Born in 1846, Peter Carl Fabergé attended a private school in Germany and then the school of commerce in Dresden. After travelling around Europe he began studying at the house of Friedman, a goldsmith in Frankfurt. At the age of 26 he returned to St. Petersburg and took over his father's business. The goldsmith, jeweller, designer, restaurateur and entrepreneur Carl Fabergé transformed the small atelier into the largest jewellery company in the entire Russian Empire and one of the largest in the world.

The company had branches in Moscow, Odessa, Kiev and London. In 1885 Carl Fabergé became court jeweller to the Russian Tsar. His company was awarded numerous international prizes and diplomas. Almost all the royal families in Europe and even the King of remote Siam were Fabergé's customers. 

During this period, Carl Fabergé's family grew. He married Julia Jakobs and they had four sons: Eugène, Agaton, Alexander and Nicholas. All four sons followed in their father's and grandfather's footsteps. After the 1917 Russian revolution, Fabergé was forced to close his company in 1918 and he died in Switzerland on 24 September 1920.

As a young jeweller Carl Fabergé believed in the principle that a product's true value is determined by its design and quality, not merely the value of the precious metals and stones used to make it. When the master designed products using precious stones, this was for decorative purposes. Production techniques for different types of enamel were developed by Fabergé's atelier and this remained his greatest achievement, which allowed him to produce products of perfect quality.

Applying a coat of enamel to a piece of jewellery is a delicate and difficult process that may have unexpected results.

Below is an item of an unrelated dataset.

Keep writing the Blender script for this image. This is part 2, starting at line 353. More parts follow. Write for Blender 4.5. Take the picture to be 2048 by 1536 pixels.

Fabergé's enamel is characterised by its uniform quality and smooth surface. His favourite enamelling technique was so-called "en plein enamel", a smooth coating over large areas which does not permit a single mistake to be made.
In the 1880s Carl Fabergé reached the heights of success and at the Pan-Russian Exhibition in Moscow in 1882 he was awarded a gold medal for his jewellery work. In the same year, Carl's younger brother Agaton joined the company and extended the product range to include Easter eggs, small animals, human figures, flowers and plants.

In 1885 the Tsar discovered the high quality of Fabergé's products and on 1 May 1885 he made Carl Fabergé a Court supplier and placed the first order for Easter eggs.

In 1890 Fabergé was appointed court appraiser and in 1894 the company received an order from Nicholas II to manufacture a stunning pearl and gold necklace (valued at 166,500,000 roubles or around £4 million) for the then Princess Alice von Hessen-Darmstadt, who became Tsarina Alexandra Feodorovna. After this Fabergé was awarded gold medals at all the international exhibitions and fairs where he exhibited.

During the company's history it manufactured over 150,000 items of jewellery and the atelier employed more than 500 master jewellers who were appointed by the master himself.

Carl Fabergé believed that it was important to demonstrate his confidence in the individual master jewellers by allowing them to sign their work. The central principle was simple. Each product had to be manufactured in the same atelier by the same master craftsman, who could make all the decisions about the product from the initial design right through to the finish. This allowed Fabergé to guarantee that each object was a genuine product made by one master jeweller.